CSM Chronicles: Front load Your Customer Journeys

With Tyler Hansel, Technical CSM at Zip

With a career spanning Customer Success in companies like Zip and LinkedIn, here’s Tyler sharing his secrets to growing and thriving in a CS role.

How do you define Customer Success?

It is about understanding what success means to each customer and applying your product or service to help them achieve that version of success. 

What is one of the most difficult things about being a CSM? 

Being a CSM isn't as straightforward as some might think. The role isn't always well-defined. You wear multiple hats—troubleshooting tech issues, building relationships, dealing with organizational changes within the customer's company, etc.

There’s also the constant battle against churn. Sometimes, you can sense churn coming with all the usual signs. But the challenge is identifying churn when it's hiding in the shadows.
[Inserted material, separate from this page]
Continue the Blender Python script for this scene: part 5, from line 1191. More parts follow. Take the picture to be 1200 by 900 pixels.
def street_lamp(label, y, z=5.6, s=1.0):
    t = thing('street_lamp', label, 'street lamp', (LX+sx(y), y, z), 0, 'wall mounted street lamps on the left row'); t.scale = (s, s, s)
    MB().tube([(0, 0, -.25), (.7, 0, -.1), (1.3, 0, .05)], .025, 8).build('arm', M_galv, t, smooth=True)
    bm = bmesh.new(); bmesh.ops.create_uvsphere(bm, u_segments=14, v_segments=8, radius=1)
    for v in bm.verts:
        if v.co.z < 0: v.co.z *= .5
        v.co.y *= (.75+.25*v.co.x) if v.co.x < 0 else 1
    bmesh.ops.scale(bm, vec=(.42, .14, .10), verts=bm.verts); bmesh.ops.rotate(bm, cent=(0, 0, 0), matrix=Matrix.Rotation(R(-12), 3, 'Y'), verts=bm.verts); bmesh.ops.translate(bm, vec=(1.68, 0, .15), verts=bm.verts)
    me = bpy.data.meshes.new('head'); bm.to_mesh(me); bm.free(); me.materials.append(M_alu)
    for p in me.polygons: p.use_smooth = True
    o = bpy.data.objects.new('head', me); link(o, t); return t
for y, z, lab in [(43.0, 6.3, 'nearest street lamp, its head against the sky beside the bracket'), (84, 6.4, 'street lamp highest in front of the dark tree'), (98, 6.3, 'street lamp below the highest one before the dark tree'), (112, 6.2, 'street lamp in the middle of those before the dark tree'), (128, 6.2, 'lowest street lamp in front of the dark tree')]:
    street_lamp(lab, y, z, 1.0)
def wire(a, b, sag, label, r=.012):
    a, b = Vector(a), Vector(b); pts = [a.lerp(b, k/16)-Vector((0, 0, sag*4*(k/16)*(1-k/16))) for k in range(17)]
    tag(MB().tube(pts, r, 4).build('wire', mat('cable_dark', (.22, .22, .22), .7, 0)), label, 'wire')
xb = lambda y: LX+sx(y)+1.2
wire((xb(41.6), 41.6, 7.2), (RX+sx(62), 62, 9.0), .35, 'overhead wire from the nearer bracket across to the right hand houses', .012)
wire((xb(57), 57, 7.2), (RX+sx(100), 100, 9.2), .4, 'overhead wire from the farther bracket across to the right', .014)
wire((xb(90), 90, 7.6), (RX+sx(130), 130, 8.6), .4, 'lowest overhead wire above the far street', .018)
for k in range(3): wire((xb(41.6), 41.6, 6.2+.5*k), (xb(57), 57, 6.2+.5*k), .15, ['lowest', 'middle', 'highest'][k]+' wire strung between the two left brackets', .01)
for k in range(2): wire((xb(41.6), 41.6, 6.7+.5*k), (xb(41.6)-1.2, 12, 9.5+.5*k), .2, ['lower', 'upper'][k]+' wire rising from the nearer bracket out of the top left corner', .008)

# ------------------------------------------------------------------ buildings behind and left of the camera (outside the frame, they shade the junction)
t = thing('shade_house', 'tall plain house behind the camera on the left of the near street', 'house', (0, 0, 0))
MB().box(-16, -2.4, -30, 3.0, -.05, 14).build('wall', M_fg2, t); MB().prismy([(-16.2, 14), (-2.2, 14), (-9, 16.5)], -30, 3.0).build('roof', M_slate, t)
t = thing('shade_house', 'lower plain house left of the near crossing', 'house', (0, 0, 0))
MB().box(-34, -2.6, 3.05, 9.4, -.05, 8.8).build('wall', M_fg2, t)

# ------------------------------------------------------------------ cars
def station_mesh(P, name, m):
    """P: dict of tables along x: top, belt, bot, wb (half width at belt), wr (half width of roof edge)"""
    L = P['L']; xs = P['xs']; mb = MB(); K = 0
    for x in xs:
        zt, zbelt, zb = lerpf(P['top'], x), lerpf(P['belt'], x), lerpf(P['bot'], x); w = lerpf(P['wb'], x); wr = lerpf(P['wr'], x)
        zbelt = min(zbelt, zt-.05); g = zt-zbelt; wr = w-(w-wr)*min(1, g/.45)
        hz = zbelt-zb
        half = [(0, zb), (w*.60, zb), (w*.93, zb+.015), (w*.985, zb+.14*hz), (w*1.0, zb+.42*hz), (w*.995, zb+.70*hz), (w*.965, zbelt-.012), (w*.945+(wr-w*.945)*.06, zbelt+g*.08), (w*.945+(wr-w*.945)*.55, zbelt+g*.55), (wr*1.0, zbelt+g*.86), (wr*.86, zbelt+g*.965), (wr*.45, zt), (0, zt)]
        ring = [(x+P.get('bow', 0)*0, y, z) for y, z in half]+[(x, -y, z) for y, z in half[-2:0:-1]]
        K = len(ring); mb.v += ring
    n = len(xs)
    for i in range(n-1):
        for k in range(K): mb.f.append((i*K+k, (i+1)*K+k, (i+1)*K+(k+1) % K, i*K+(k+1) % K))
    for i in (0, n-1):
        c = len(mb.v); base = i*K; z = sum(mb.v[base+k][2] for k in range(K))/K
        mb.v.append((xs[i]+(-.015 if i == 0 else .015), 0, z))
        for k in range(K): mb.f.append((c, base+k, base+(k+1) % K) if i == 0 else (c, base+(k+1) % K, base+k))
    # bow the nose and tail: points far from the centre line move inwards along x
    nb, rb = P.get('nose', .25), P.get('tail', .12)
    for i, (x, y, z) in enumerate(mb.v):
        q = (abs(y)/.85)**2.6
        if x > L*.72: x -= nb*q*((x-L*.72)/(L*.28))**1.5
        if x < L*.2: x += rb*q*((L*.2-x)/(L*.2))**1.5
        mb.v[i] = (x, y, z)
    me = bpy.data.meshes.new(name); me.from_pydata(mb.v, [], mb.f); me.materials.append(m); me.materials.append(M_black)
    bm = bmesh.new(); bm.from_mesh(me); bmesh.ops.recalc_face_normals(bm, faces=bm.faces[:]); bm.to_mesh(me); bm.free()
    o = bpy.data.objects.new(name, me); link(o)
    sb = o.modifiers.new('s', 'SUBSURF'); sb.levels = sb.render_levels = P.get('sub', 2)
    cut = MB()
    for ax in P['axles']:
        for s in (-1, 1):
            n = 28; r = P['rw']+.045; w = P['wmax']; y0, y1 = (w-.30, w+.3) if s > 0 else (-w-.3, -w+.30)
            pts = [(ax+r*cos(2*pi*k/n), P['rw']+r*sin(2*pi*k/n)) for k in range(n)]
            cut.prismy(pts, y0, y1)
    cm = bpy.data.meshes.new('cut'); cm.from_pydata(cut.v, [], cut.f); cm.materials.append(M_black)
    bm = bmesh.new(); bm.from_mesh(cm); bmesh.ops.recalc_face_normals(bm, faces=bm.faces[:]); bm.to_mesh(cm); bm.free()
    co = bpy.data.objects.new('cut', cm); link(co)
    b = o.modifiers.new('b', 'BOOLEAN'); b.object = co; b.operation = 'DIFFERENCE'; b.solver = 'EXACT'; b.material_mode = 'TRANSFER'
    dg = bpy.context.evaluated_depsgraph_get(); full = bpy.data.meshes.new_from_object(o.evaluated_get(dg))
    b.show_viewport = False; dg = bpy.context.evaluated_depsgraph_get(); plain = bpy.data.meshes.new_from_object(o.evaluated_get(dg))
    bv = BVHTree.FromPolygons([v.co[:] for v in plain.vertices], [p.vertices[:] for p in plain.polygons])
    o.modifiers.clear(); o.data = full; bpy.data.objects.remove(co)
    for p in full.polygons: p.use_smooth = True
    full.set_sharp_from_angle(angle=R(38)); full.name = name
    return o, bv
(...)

Are there any things that you dread when you open up your calendar?

QBRs (Quarterly Business Reviews). They're great when the data is supportive and positive.
But they can get tricky otherwise – you could be talking to stakeholders you've never met, or those not happy with your product or the results.

Any tips, tricks, or hacks you'd like to share with fellow CSMs that helped you or your team?
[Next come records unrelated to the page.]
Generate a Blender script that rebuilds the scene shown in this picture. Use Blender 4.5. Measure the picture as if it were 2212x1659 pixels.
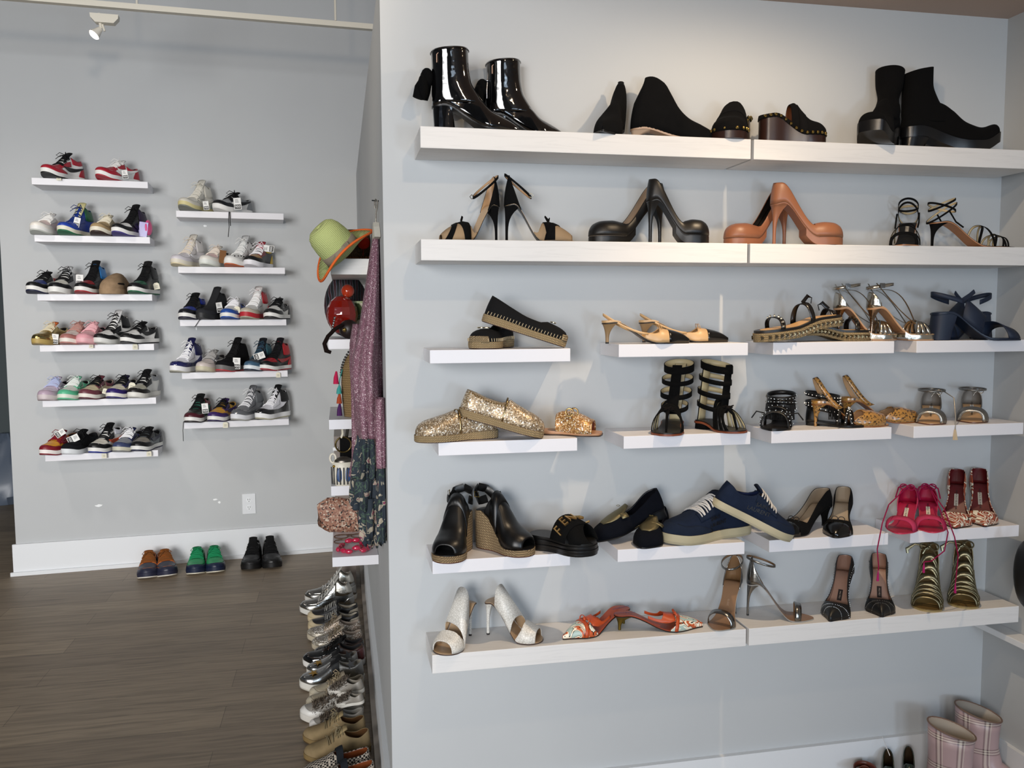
import bpy, bmesh, math, random
from mathutils import Matrix, Vector, Quaternion
PI = math.pi
rnd = random.Random(7)
for o in list(bpy.data.objects):
    bpy.data.objects.remove(o)
scene = bpy.context.scene
COL = scene.collection

# ------------------------------------------------------------------ camera
FPX = 1825.6
CX, CY = 1106.0, 829.5
YAW, PITCH, ROLL = -0.2000082, 0.0794739, -0.0047117
def _cam_rot():
    cy, sy = math.cos(YAW), math.sin(YAW)
    cp, sp_ = math.cos(PITCH), math.sin(PITCH)
    cr, sr = math.cos(ROLL), math.sin(ROLL)
    B = Matrix(((1, 0, 0), (0, 0, -1), (0, 1, 0)))
    Rz = Matrix(((cy, sy, 0), (-sy, cy, 0), (0, 0, 1)))
    Rp = Matrix(((1, 0, 0), (0, cp, -sp_), (0, sp_, cp)))
    Rr = Matrix(((cr, -sr, 0), (sr, cr, 0), (0, 0, 1)))
    return Rr @ Rp @ B @ Rz
RC = _cam_rot()
cam_data = bpy.data.cameras.new('camera')
cam_data.sensor_width = 36.0
cam_data.lens = FPX / 2212.0 * 36.0
cam_data.clip_start = 0.05
cam = bpy.data.objects.new('camera', cam_data)
COL.objects.link(cam)
cam.matrix_world = Matrix(((RC[0][0], -RC[1][0], -RC[2][0], 0), (RC[0][1], -RC[1][1], -RC[2][1], 0),
                           (RC[0][2], -RC[1][2], -RC[2][2], 0), (0, 0, 0, 1)))
scene.camera = cam

# ------------------------------------------------------------------ world, lights, exposure
scene.view_settings.view_transform = 'Standard'
scene.view_settings.look = 'None'
scene.view_settings.exposure = -0.06
scene.view_settings.gamma = 1.0
world = bpy.data.worlds.new('world')
scene.world = world
world.use_nodes = True
world.node_tree.nodes['Background'].inputs[0].default_value = (0.62, 0.76, 1.0, 1)
world.node_tree.nodes['Background'].inputs[1].default_value = 0.35

def light(name, kind, loc, target, energy, color, **kw):
    d = bpy.data.lights.new(name, kind)
    d.energy = energy
    d.color = color
    for k, v in kw.items():
        setattr(d, k, v)
    o = bpy.data.objects.new(name, d)
    COL.objects.link(o)
    o.location = loc
    o.rotation_euler = (Vector(target) - Vector(loc)).to_track_quat('-Z', 'Y').to_euler()
    return o
WARM = (1.0, 0.76, 0.50)
COOL = (0.68, 0.83, 1.0)
# daylight entering through the shop windows behind the camera
light('window_daylight', 'AREA', (0.50, -2.9, 0.0), (0.8, 2.3, -0.3), 20, COOL, shape='RECTANGLE', size=1.0, size_y=1.7, spread=2.2)
light('window_daylight', 'AREA', (1.70, -2.9, -0.75), (1.2, 2.3, -0.5), 16, COOL, shape='RECTANGLE', size=0.45, size_y=0.6, spread=2.2)
light('window_daylight', 'AREA', (-2.6, -2.9, 0.2), (-1.7, 5.3, -1.0), 112, (1.0, 0.99, 0.98), shape='RECTANGLE', size=2.4, size_y=2.2, spread=1.5)
# recessed ceiling lamps in front of the shoe wall
light('recessed_lamp', 'SPOT', (1.09, 1.70, 0.872), (1.09, 1.95, -1.5), 11.5, WARM, spot_size=3.05, spot_blend=0.45, shadow_soft_size=0.014)
light('recessed_lamp', 'SPOT', (1.09, 1.70, 0.872), (1.09, 1.90, -1.5), 34, WARM, spot_size=1.55, spot_blend=0.7, shadow_soft_size=0.014)
light('recessed_lamp', 'SPOT', (0.45, 0.9, 0.872), (0.55, 2.3, -0.6), 13, WARM, spot_size=2.6, spot_blend=0.6, shadow_soft_size=0.02)
# lamps over the sneaker wall
light('ceiling_lamp', 'SPOT', (-0.30, 1.40, 1.10), (-1.0, 5.3, 0.7), 58, (1.0, 0.82, 0.62), spot_size=1.5, spot_blend=0.9, shadow_soft_size=0.07)
light('track_lamp', 'SPOT', (-2.1, 3.7, 1.3), (-1.1, 5.3, -1.1), 34, (1.0, 0.93, 0.86), spot_size=1.7, spot_blend=0.9, shadow_soft_size=0.09)

# ------------------------------------------------------------------ pixel helpers
W = 2.3073            # distance of the shoe wall
FLOOR = -1.5
YL0, YLS = 5.348 + 0.0779 * 1.887, 0.0779      # sneaker wall: Y = YL0 + YLS * X
def ray(x, y):
    d = Vector(((x - CX) / FPX, (y - CY) / FPX, 1.0))
    return RC.transposed() @ d
def onY(x, y, Y):
    d = ray(x, y); return d * (Y / d[1])
def onX(x, y, X):
    d = ray(x, y); return d * (X / d[0])
def onZ(x, y, Z):
    d = ray(x, y); return d * (Z / d[2])
def onL(x, y, off=0.0):
    d = ray(x, y)
    return d * ((YL0 - off) / (d[1] - YLS * d[0]))

def proj(p):
    c = RC @ Vector(p); return CX + FPX * c[0] / c[2], CY + FPX * c[1] / c[2]

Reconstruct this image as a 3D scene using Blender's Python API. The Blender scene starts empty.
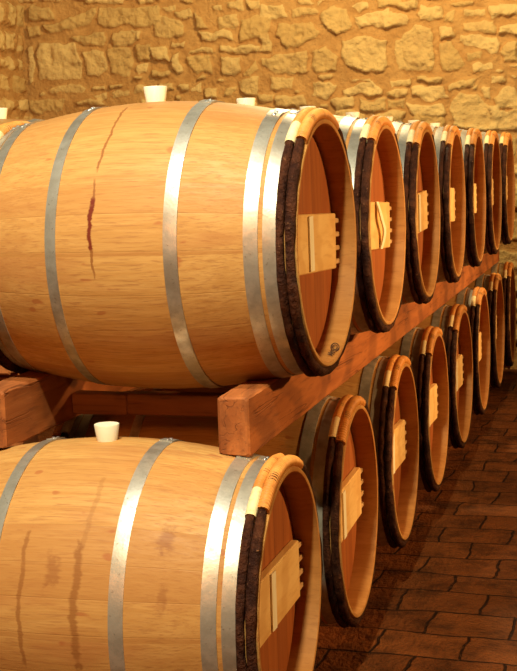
import bpy, math, random
import numpy as np
from mathutils import Vector, Matrix

random.seed(7)
PI = math.pi
SC = bpy.context.scene
COL = SC.collection

# ------------------------------------------------------------------ dimensions (metres)
LB, RB, RR = 0.81, 0.346, 0.288           # barrel length, bilge radius, end radius
HL = LB / 2
FLOOR_TO_AXIS = 1.20                      # height of the upper tier's barrel axes
Y_WALL, X_CORNER = 5.85, -3.47
F_PX, PITCH, YAW, ROLL = 1378.89, 0.1270, 0.2714, -0.0244
CAM = Vector((0.7007, -3.1764, 0.2000 + FLOOR_TO_AXIS))
def cam_axes():
    cp, sp, cy, sy = math.cos(PITCH), math.sin(PITCH), math.cos(YAW), math.sin(YAW)
    F = Vector((-sy * cp, cy * cp, -sp)); R0 = Vector((cy, sy, 0)); U0 = R0.cross(F)
    return F, R0 * math.cos(ROLL) + U0 * math.sin(ROLL), U0 * math.cos(ROLL) - R0 * math.sin(ROLL)

def prof(x):
    return RB - (RB - RR) * abs(x / HL) ** 1.9

# ------------------------------------------------------------------ object helpers
def mesh_obj(name, me, parent=None, loc=(0, 0, 0), rot=(0, 0, 0)):
    o = bpy.data.objects.new(name, me)
    COL.objects.link(o)
    if parent: o.parent = parent
    o.location = loc; o.rotation_euler = rot
    return o

def thing(name, label, cat, loc, rotz=0, group=None):
    o = bpy.data.objects.new(name, None); COL.objects.link(o)
    o.empty_display_size = 0.05
    o.location = loc; o.rotation_euler = (0, 0, rotz)
    o['label'] = label; o['category'] = cat
    if group: o['group'] = group
    return o

def new_mesh(name, V, Fs, mat, smooth=True, auto=None):
    me = bpy.data.meshes.new(name)
    me.from_pydata([tuple(v) for v in V], [], Fs)
    me.validate(); me.update()
    if smooth:
        me.polygons.foreach_set('use_smooth', [True] * len(me.polygons))
        if auto is not None:
            me.set_sharp_from_angle(angle=math.radians(auto))
    if mat: me.materials.append(mat)
    return me

def merge(*parts):
    V, Fs = [], []
    for v, f in parts:
        n = len(V); V += list(v); Fs += [tuple(i + n for i in q) for q in f]
    return V, Fs

def lathe_x(pts, n=128, closed=False, a0=0.0, a1=2 * PI):
    """revolve (x, r) profile around the X axis; angle 0 = +Y, 90 deg = +Z"""
    full = abs(a1 - a0 - 2 * PI) < 1e-6
    m = n if full else n + 1
    V = []
    for i in range(m):
        a = a0 + (a1 - a0) * i / n
        c, s = math.cos(a), math.sin(a)
        for x, r in pts: V.append((x, r * c, r * s))
    k = len(pts); Fs = []
    for i in range(n):
        j = (i + 1) % m
        for p in range(k if closed else k - 1):
            q = (p + 1) % k
            Fs.append((i * k + p, i * k + q, j * k + q, j * k + p))
    if not full and closed:
        Fs.append(tuple(range(k))); Fs.append(tuple(reversed([n * k + p for p in range(k)])))
    return V, Fs

def bevel_box(sx, sy, sz, b=0.004, c=(0, 0, 0), jit=0.0, rnd=None, cuts=0, axis=1):
    """box with chamfered edges as an octagon-like section swept along `axis`"""
    dims = [sx, sy, sz]
    o = [i for i in range(3) if i != axis]
    a, bb, l = dims[o[0]] / 2, dims[o[1]] / 2, dims[axis] / 2
    def ring(t, ins):
        A, B = a - ins, bb - ins
        pr = [(A - b, -B), (A, -B + b), (A, B - b), (A - b, B), (-A + b, B), (-A, B - b), (-A, -B + b), (-A + b, -B)]
        out = []
        for u, v in pr:
            p = [0, 0, 0]; p[o[0]] = u; p[o[1]] = v; p[axis] = t
            if jit and rnd: 
                p[o[0]] += rnd.uniform(-jit, jit); p[o[1]] += rnd.uniform(-jit, jit)
            out.append((p[0] + c[0], p[1] + c[1], p[2] + c[2]))
        return out
    ts = [(-l, b)] + [(-l + b + (2 * l - 2 * b) * i / (cuts + 1), 0) for i in range(cuts + 2)] + [(l, b)]
    V = []; Fs = []
    for t, ins in ts: V += ring(t, ins)
    for i in range(len(ts) - 1):
        for p in range(8):
            q = (p + 1) % 8
            Fs.append((i * 8 + p, i * 8 + q, (i + 1) * 8 + q, (i + 1) * 8 + p))
    n = len(ts) - 1
    Fs.append(tuple(range(8))); Fs.append(tuple(reversed([n * 8 + p for p in range(8)])))
    return V, Fs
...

Front load your customer journey.

When you begin your relationship with customers, take extra time upfront to dive deep into where they are in their customer journey, their goals/objectives for the future, and their technical challenges. If possible, try to meet them in person when you do this.

This is key to building trust. 

This trust will go a long way when you need to push them a bit to adopt new features or optimize their usage. 

Tell us about a CSM you admire and why. 

Two managers I’ve worked with – Reuben and Summer. 

What I admired most was their deep understanding of the customer persona and pain points.

Besides being product experts, they had the executive presence to handle even the most delicate situations. 

But what set them apart was their empathy – they were true champions for their customers’ success. 

Can you recall a time when you went above and beyond the call of duty for a customer?

We had a customer who had made up their mind about switching to a cheaper alternative.

It can be tempting to write such customers off.

But, as a team, we went above and beyond to show them the value of sticking with us. We laid out all the reasons why our solution was worth it, and how the other solution could fall short.
We were compassionate throughout the whole process, even as they were telling us they were ready to leave.

Six months later, they came back to us – to a product and a team they already liked.

If you were to wave a magic wand to do your job better, what would it be?

I'd want to be microchipped with all the product expertise I need. It'd be like having instant access to answers for all questions that come my way – no more digging around for answers or investigating endlessly. 

Can you share an embarrassing customer interaction that's stayed with you?

I once was in this intense video call with an unhappy customer. But there was a party happening behind me in the office. 

The customer noticed and asked if I was actually at a party! 

I had to explain that it was just a Friday celebration for others at work.